Na história da Branca de Neve, uma passagem havia que me impressionava singularmente: quando os Sete Anões encontravam a princesa caída por terra, um resto de maçã venenosa na boca. Tão linda continuava, que os Anões decidiram guardar o corpo numa redoma de cristal, para que pudessem olhar para ela e senti-la sempre no espaço familiar. Sonhava eu então que um dia faria assim quando a minha mãe morresse – ela também era muito linda e pequenina…
Ao longo da vida, é natural sentir lugares subitamente vazios à nossa volta. Como que nos sentimos roubados com violência, particularmente se nos roubam alguém do convívio frequente ou, mais dolorosamente e contra o que seria “normal”, alguém na flor da vida, como um filho.
Porém, os vivos de cada tempo é que precisam e devem olhar para a história da Humanidade como uma imensa redoma de cristal, que nos faça ter presente o mistério e a responsabilidade da vida. E orgulhosos porque nela também entraremos, pois a Vida da Humanidade floresce na vida de cada qual, com a maior variedade de cores, espinhos, golpes e flores.
Na tradição cristã, o dia de todos os santos, mesmo os não canonizados (1 de Novembro) lembra como eles continuam sempre vivos a nosso lado e na memória do espaço familiar. E sentimos que os que vão à frente são como raízes robustas na terra mãe, que nos transmitem energia para dar muito fruto; e que todos nós vamos ocupando o lugar da geração mais velha, deixando aos outros o nosso testemunho.

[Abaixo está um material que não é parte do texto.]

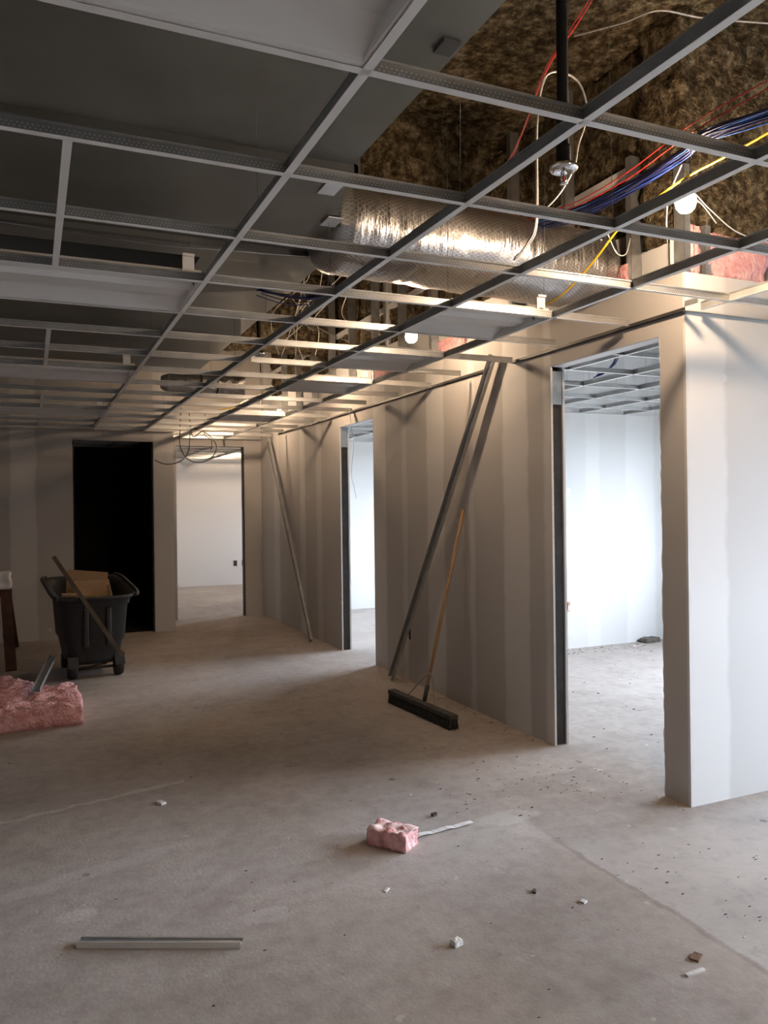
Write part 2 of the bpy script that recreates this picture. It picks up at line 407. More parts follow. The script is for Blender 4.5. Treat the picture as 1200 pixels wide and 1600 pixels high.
struct(MB().box(-4.3, 7.2, -5.2, 16.2, -.2, 0).build('floor', M['floor']))
tag(MB().box(7.2, 60, -40, 50, -.4, -.15).build('outside_ground', M['ground']), 'grey paved ground outside the windows', 'ground', kind='structure')
deck = struct(MB().box(-4.3, 7.2, -5.2, 16.2, ZD, ZD+.25).build('ceiling', M['spray']))
def sprayed(name, x0, x1, y0, y1, z0, z1, seed, cell=.035):
    bm = lumpy(x1-x0, y1-y0, z1-z0, cell, .040, 8.5, seed)
    for v in bm.verts:     # ragged underside as well
        if v.co.z < .001: v.co.z -= .028*abs(mn.noise(v.co*9 + Vector((seed,0,0)))) + .012*mn.noise(v.co*21)
    return bm_obj(name, bm, M['spray'], deck, ((x0+x1)/2, (y0+y1)/2, z0))
sprayed('beam', -1.2, 2.95, 4.72, 5.02, CH+2.10, ZD+.02, 1)
sprayed('beam', 3.20, 3.52, 3.35, 11.2, CH+1.52, ZD+.02, 2, .06)
sprayed('beam', 3.12, 7.0, 3.13, 3.42, CH+1.40, ZD+.02, 3, .04)
sprayed('beam', -1.2, 3.1, 8.4, 8.7, CH+1.75, ZD+.02, 4, .06)

# corridor wall with its two door openings
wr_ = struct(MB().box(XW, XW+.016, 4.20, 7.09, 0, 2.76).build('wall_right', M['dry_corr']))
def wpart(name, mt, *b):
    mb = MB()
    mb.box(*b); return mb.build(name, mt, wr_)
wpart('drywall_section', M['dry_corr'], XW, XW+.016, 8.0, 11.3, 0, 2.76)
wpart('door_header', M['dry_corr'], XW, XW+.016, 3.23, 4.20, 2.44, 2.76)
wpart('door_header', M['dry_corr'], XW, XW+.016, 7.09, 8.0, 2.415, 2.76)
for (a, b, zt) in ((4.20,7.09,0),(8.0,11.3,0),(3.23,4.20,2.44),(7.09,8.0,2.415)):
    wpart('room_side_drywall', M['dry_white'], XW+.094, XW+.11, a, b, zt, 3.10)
wpart('header_track', M['white_paint'], XW+.016, XW+.094, 3.23, 4.20, 2.44, 2.475)
wpart('header_track', M['white_paint'], XW+.016, XW+.094, 7.09, 8.0, 2.415, 2.45)
# jamb studs set back between the two boards
for ye in (4.20, 8.0):
    wpart('jamb_stud', M['stud_dark'], XW+.018, XW+.092, ye+.012, ye+.05, 0, 2.20)
    wpart('jamb_track', M['galv'], XW+.018, XW+.092, ye+.006, ye+.05, 2.20, 2.415)
    wpart('gypsum_edge', M['gyp_edge'], XW+.0005, XW+.0155, ye-.0015, ye, 0, 2.44)
for ye in (7.09,):
    wpart('jamb_stud', M['stud_dark'], XW+.018, XW+.092, ye-.05, ye-.012, 0, 2.415)
# pillar end of the return wall
rt = struct(MB().box(XW, XO, 3.05, 3.066, 0, 2.735).build('wall_return', M['dry_ret']))
MB().box(XW, XW+.016, 3.066, 3.23, 0, 2.735).build('drywall_section', M['dry_corr'], rt)
MB().box(XW+.016, XO, 3.15, 3.166, 0, 2.96).build('room_side_drywall', M['dry_white'], rt)
MB().box(XW+.016, XW+.11, 3.214, 3.23, 0, 2.44).build('jamb_liner', M['gyp_edge'], rt)
MB().box(XW+.094, XW+.11, 3.166, 3.214, 0, 2.735).build('drywall_section', M['dry_white'], rt)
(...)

As leituras da liturgia são o reflexo de antiquíssimas e profundas reacções humanas à aparente frustração do desejo de vida.

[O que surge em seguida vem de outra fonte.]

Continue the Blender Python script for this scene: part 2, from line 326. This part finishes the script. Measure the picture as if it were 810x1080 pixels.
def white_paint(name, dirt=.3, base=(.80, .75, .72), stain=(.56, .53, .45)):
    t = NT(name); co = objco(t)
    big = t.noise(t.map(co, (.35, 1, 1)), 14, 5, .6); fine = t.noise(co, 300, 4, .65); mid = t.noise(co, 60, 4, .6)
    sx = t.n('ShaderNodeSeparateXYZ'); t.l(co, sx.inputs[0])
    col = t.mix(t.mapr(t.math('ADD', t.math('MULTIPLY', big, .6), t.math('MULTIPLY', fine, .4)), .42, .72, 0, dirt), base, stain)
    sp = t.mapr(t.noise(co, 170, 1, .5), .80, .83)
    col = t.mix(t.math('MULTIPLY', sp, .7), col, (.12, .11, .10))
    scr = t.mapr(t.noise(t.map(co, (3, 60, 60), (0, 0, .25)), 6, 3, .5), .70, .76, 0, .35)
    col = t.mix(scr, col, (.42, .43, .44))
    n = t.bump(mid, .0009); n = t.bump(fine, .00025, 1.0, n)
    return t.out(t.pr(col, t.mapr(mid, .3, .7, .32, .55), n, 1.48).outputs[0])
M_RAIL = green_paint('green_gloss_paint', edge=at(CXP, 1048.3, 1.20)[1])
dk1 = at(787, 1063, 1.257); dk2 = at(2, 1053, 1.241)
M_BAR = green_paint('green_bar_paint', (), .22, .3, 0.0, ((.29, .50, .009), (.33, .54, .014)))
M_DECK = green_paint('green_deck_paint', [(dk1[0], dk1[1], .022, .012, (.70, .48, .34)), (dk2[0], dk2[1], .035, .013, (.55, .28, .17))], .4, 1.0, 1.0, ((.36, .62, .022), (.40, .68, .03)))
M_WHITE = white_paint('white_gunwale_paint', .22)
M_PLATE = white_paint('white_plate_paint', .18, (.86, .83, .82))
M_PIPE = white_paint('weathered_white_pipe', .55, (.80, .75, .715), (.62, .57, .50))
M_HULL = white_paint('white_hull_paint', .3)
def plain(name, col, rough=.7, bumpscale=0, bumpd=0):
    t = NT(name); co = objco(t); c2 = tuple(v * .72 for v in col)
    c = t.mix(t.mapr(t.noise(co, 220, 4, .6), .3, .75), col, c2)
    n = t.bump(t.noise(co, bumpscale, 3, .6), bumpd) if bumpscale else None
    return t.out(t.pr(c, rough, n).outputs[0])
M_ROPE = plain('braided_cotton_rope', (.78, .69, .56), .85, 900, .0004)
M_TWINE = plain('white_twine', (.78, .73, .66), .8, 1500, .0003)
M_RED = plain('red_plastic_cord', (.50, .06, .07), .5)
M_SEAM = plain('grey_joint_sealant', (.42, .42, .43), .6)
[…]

O lendário Job e o dinâmico S. Paulo dão as mãos para afirmarem a fé na perenidade da pessoa humana: sou mesmo eu, como quer que vá “fantasiado”, quem verá a Deus “cara a cara”, mergulhando numa aventura inimaginável, onde a tristeza e a morte não terão lugar, e na qual saberemos olhar o mistério da vida. Aprendemos a olhar serenamente para a temporalidade da existência, a superar a angústia da aproximação progressiva da “hora da verdade” e a cair na conta de que, “se o homem exterior se vai arruinando, o homem interior vai-se renovando de dia para dia” (2ª Carta de S. Paulo aos Coríntios).
Precisamos do conforto de sentir à nossa volta olhares de esperança e de confiança. O dia 1 de Novembro é a festa desse olhar. É a festa de todos nós, dos nossos queridos e dos muitos e muitos ignorados. É a festa da construção de um espaço familiar, onde se amansam as angústias, se multiplicam as esperanças. É a festa em que nos revemos em todas as memórias possíveis e em que juntamos as forças para saborear o segredo agridoce da vida e para transmitir às actuais e futuras gerações a convicção de que, “apesar de tudo”, vale a pena viver.

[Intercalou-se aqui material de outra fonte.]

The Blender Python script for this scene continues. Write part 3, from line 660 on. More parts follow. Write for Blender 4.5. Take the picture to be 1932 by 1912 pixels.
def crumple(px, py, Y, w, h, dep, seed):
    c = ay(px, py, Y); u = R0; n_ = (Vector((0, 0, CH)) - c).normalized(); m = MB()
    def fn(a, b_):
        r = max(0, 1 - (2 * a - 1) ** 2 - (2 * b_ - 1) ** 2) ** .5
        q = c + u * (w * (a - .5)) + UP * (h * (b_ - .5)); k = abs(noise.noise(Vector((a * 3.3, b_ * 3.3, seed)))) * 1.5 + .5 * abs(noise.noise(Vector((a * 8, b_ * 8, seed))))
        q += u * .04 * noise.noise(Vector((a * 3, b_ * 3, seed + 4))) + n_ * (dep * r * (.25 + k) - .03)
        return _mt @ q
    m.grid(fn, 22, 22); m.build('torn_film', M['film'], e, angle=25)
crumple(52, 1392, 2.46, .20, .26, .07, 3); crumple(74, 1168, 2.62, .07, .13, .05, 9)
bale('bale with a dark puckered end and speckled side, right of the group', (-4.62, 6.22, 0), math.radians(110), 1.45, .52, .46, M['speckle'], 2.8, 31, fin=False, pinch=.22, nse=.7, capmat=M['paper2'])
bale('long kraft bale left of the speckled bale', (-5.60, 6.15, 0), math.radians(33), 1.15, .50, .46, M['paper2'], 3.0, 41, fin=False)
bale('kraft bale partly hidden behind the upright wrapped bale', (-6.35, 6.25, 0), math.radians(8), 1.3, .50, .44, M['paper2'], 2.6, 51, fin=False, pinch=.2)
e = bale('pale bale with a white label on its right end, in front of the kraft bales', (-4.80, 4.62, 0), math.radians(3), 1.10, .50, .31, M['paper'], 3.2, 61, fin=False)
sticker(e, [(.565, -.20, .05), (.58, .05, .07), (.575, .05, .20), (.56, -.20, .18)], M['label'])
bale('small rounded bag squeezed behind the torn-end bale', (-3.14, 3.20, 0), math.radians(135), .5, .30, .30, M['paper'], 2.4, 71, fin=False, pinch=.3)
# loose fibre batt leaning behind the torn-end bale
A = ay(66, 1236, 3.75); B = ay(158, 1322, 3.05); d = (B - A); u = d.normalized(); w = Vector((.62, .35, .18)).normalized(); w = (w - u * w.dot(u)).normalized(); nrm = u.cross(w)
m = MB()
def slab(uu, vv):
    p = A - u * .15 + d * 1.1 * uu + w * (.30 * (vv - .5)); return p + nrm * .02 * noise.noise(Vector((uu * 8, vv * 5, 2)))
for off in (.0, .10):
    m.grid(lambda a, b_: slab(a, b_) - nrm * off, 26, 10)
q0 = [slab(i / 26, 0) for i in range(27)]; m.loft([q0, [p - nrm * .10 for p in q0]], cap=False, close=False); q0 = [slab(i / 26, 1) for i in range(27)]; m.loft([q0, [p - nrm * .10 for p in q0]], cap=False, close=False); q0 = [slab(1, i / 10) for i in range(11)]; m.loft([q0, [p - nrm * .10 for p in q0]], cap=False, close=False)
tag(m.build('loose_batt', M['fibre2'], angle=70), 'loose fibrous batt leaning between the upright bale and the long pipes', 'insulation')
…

Quando Abraão, o “Pai dos crentes”, ficou “repleto de dias”, diz o Livro do Génesis que ele “se reuniu aos seus antepassados”. E como ele, muitos mais caminharam serenamente para se juntarem aos antepassados, rodeados de amor.
Como eu gostava desta expressão tão doce e familiar, tão longe do medonho tabu dos nossos dias! Fazia-me cair na conta de que também eu sou um elo imprescindível do infindável caminhar da Humanidade. Sentia-me ligado aos do passado, do presente e do futuro e podia amar a todos: pois todos representam as minhas alegrias e angústias, o bem que faço e o mal que não devia fazer, a beleza ou fealdade do meu corpo ou das minhas atitudes… Em cada ser humano se revela tudo aquilo de que eu poderia ser capaz! E nenhum elo da Humanidade é inútil: com todos aprendemos e todos nos despertam para a tensão entre o Bem e o Mal.
Se não pomos o nosso prazer na boa sementeira do futuro, não conseguimos enfrentar e dar sentido ao sofrimento e às catástrofes que nos afligem. Abandonando os outros, ficamos sozinhos e indefesos perante a morte. E mesmo sem a dimensão estritamente religiosa, ser um elo da Humanidade é fortalecer para sempre a grande corrente que forma a aventura humana. O orgulho de ser humano traduz-se no “humanismo”, não só em tempos de calamidade, mas na “política” de todos os dias.
Manuel Alte da Veiga é professor aposentado do ensino superior.